Welche Auflösung wird praktisch erreicht?
Auflösung = 0.3 m / 300.000 m = 1 Mikrorad
Auflösung = (1/ 206280) * 1 Mikrorad = 0.206 Bogensekunden.
Offensichtlich hat die NASA sich also eher an einem Refraktor orientiert und die Pixel kleiner gemacht als das theoretische Auflösungsvermögen. (Man findet aber auch 35-40 cm aus 270 km Höhe, was dem berechneten Wert näher kommt, das hängt davon ab ob man die MRO oder HiRise Webseite besucht).
Ein anderes Beispiel: Die LORRI Kamera von New Horizons:
Optikdurchmesser: 208 mm
Brennweite: 2630 mm
Detektor: 1024 x 1024 Pixel
Blickfeld: 0.29 Grad
Auflösung 4.94 µrad
Auch hier kann man die theoretische Auflösung errechnen und erhält:
Auflösung = 153 / 208 = 0.736 "
Auflösung = (0.736/ 206280) = 3.56 µrad
Hier ist also die praktisch erreichte Auflösung kleiner als die theoretisch möglich (das ist auch der Normalfall, die HiRise Kamera ist hier eine echte Ausnahme). Man kann nun die Chipgröße berechnen und zwar gleich auf zweierlei Weise:
Blickfeld Detektor / 57.3 Grad = Größe Detektor / Brennweite
umgeformt zu:
Größe Detektor = Blickfeld Detektor / 57.3 Grad * Brennweite
wird:
Größe Detektor = 0.29 Grad / 57.3 * 2630 mm = 13.3 mm
oder über:
Detektorelemente * Auflösung Element (rad) * Brennweite = Detektorgröße
1024 * 4.94e-6 * 2630 = 13.30 mm
Es handelt sich um einen CCD von E2V, Modell 47-20. Beim Hersteller findet man eine Pixelgröße von 13 m für diesen Sensor, bei 1024 Elementen sind dies exakt 13.31 mm – die Rechnung liefert also das erwartete Resultat.
Als eine der Erkenntnisse gilt z.B.: Je kleiner ein Detektorelement ist, um so kurzbrennweitiger kann ein Instrument bei einer gegebenen Optik sein. Das nutzt man z.B. bei Digitalkameras aus. Ein Pixel hat dort nur noch etwa 1.2-1.7 Mikrometer Größe. Eine Optik die beugungsbegrenzt ist muss dann nur noch die 2-3 fachen Optikdurchmesser als Brennweite haben. Zusammen mit den kleinen Chipdurchmessern (typisch sind 6.5 x 4.5 mm) braucht man dann selbst für große Vergrößerungen nur kleine Linsen und hat kurze Objektive.

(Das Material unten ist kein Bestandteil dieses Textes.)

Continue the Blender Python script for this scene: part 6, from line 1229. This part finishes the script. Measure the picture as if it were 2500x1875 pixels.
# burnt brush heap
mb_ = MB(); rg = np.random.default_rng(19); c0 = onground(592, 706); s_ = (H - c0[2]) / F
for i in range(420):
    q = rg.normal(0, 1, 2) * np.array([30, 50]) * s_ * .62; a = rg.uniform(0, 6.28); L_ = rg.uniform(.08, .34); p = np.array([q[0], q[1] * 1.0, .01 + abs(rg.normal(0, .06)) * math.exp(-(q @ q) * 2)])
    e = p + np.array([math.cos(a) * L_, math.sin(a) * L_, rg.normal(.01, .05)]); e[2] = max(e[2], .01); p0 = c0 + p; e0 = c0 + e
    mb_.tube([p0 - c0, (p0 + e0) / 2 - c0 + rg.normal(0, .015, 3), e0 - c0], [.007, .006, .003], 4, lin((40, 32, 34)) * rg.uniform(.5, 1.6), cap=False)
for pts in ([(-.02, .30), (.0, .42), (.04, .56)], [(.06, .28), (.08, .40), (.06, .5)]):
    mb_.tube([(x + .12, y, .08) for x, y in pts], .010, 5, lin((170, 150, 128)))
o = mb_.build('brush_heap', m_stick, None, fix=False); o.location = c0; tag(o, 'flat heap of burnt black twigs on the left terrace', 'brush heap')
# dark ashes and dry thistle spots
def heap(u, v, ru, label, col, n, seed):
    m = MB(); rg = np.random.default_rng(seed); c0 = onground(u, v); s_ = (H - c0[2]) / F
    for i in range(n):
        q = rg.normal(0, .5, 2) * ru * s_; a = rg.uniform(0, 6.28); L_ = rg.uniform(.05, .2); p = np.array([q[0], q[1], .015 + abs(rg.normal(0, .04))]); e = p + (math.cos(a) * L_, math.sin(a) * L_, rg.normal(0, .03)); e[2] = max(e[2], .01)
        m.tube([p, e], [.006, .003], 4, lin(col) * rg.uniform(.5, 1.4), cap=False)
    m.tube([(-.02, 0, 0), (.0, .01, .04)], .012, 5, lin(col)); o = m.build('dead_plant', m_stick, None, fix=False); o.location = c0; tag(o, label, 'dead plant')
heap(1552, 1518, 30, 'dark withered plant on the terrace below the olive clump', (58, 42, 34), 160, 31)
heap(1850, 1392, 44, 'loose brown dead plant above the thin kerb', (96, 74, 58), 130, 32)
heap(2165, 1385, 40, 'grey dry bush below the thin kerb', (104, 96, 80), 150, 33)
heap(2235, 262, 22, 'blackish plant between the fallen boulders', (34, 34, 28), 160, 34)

Kennt man die Pixelgröße eines Sensors, so kann man über den Zusammenhang
206280 / fak * Pixelgröße die Blende für ein System errechnen, bei dem der Chip beugungsbegrenzt abrietet, d.h. ein Sensorelement genau die theoretische Auflösung wiedergibt.
der Faktor beträgt (wenn man die Pixelgröße in m angibt) 0.133 für Linsenfernrohre bzw. 0.153 und 0.178 für Spiegelfernrohre, entsprechend den Fangspiegeln (es sind natürlich die obigen Faktoren nur eben in m angegeben). Für einen CCD von 13 µm Größe errechnet man z.B. eine Blende von 22, die LORRI Kamera hat nur eine von 12.8 (die Blende ist definiert als):
Blende = Brennweite Optik / Durchmesser Optik
Allerdings hat das auch einen Preis: So kurzbrennweitige Objektive haben hohe Bechungsindexes und erzeugen so leicht Farbfehler, da die Wellenlängen unterschiedlich gebrochen werden. Zudem müssen sie sehr genau gefertigt werden um bei den kleinen Detektorelementen noch scharfe Abbildungen zu erzeugen. Vor allem aber sind die kleinen Pixels auch sehr lichtschwach. In der Astronomie und Raumfahrt ist seit 10 Jahren die Größe eines Pixels konstant geblieben. sie liegt bei etwa 5-12 Mikrometern Breite, also 3-10 mal größer als ein Pixel in einer modernen Digitalkamera. Stattdessen fertigt man größere Chips oder Scanzeilen wie bei der HiRise Kamera und größere Flächen zu erfassen.